Arch 6135 Architectural Representation

Elective Course

Credits: 3-0-3 (3 semester hours)

Type of Course: Lecture

Instructors: Harris Dimitropoulos

Prerequisites: None

Course Overview:The basic premise of the course is that Architecture is a representational discipline and profession.

Architects rely on representational media in order to conceive, construct and communicate amongst themselves, with clients and with other professionals. The drawings/representations of our designs are also professional, legal documents. In addition to all this, buildings are designed in such a way that they communicate with the individual subject as well as with the community. Human occupation is inscribed in buildings and we can identify it in the sizes of spaces, doors, stairs, etc. as well as in the traces human beings leave on buildings while they occupy them.

The course will cover the mechanisms of representation that relate to both drawings and buildings so that the students can learn how to communicate their work and projects more effectively. It will also cover oral and visual presentation techniques.

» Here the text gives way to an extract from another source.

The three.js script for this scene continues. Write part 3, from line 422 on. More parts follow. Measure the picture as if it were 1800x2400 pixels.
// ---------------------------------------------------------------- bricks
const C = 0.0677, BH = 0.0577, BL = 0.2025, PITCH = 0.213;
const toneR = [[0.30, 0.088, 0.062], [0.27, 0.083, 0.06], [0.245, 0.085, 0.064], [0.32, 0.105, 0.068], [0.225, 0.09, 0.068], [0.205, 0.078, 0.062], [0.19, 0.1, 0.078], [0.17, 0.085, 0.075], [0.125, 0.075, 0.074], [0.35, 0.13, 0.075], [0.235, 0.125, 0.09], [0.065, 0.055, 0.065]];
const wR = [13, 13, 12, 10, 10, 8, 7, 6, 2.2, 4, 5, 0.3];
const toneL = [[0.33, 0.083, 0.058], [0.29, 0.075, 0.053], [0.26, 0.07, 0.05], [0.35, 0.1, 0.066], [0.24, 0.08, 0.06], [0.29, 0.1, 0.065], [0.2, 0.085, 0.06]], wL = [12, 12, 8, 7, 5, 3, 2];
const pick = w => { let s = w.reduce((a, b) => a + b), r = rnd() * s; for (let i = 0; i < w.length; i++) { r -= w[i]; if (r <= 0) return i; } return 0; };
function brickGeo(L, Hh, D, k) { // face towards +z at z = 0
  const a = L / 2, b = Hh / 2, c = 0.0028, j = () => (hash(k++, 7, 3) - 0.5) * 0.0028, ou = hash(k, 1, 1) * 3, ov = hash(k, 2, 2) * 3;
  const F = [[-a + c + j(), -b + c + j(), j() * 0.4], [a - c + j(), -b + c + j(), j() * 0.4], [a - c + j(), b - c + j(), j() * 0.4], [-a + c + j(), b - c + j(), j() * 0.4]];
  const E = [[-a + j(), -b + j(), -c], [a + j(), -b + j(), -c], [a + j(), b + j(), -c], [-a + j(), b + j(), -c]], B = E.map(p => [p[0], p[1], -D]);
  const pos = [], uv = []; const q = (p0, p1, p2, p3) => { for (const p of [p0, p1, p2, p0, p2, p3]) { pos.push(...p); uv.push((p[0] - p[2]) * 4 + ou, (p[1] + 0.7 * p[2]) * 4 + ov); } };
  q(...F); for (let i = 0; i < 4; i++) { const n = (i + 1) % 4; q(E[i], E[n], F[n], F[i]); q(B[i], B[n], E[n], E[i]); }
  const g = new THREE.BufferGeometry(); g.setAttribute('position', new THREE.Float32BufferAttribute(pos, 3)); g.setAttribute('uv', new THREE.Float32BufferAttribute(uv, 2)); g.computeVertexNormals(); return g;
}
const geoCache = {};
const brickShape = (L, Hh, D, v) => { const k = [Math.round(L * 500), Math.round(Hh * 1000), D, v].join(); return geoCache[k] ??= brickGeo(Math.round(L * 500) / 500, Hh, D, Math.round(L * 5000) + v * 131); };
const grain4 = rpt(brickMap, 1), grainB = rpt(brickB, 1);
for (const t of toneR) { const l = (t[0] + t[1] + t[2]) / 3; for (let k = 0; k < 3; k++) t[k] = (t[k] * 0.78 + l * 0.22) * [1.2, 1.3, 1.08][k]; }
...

My own research/design/creative work revolves around representational issues. More specifically, I am interested in the ways simple techniques can produce meaningful results.

Learning Objectives: The first two weeks of the course will be devoted to readings and to the introduction of the basic premises of representation. During the rest of the semester we will be looking at movies, art, advertisements and buildings and we will be discussing the representational techniques and devices that make them significant.

Course Requirements: Students will prepare three powerpoint presentations throughout the semester. These will entail the collection of material, scanning, making pdf files, etc. and the presentation of the material along with their observations. The topic of these projects will be first an ad from a magazine, then a tv show or a work of art and finally a building from a well-known architect.

Required/Suggested Readings:

The following are some of the texts we will discuss during the semester.

- Agrest, Diana, "The city as the Place of representation" in Architecture from Without Theoretical Framings for a Critical Practice The MIT Press, Cambridge, Massachusetts 1991.

- Roland Barthes "The Photographic Message" in Selected Writings, Introduced by Susan Sontag, Fontana Pocket Readers, "Barthes" The University Press, Oxford, 1982.

- Roland Barthes, "Semiology and Urbanism", in: The Semiotic Challenge Translated by Richard Howard, Hill and Wang, New York, 1988

- Jean Baudrillard, "Design and Environment" in For a Critique of the Political Economy of the Sign, Translated with an Introduction by Charles Levin Telos Press, St. Louis MO. 1981

- Jennifer Bloomer, Towards Desiring Architecture: Piranesi's Collegio in: "Drawing, Building, Text", Andrea Khan Editor, Princeton Architectural Press, New York, 1991

- Umberto Eco. "Function and Sign" Via #2.

- Robin Evans, Translations from Drawing to Building in: Translations from Drawing to Building and other essays The MIT Press, Cambridge, Massachusetts, 1997

- Harris Dimitropoulos, In the Future Perfect, Architecture and the Post-Historical Avant Garde.

- Martin Jay, Scopic Regimes of Modernity in: "Vision and Visuality", Discussions in Contemporary Culture, Number 2, DIA Art Foundation, Edited by Hal Foster. Bay Press, Seattle, 1988.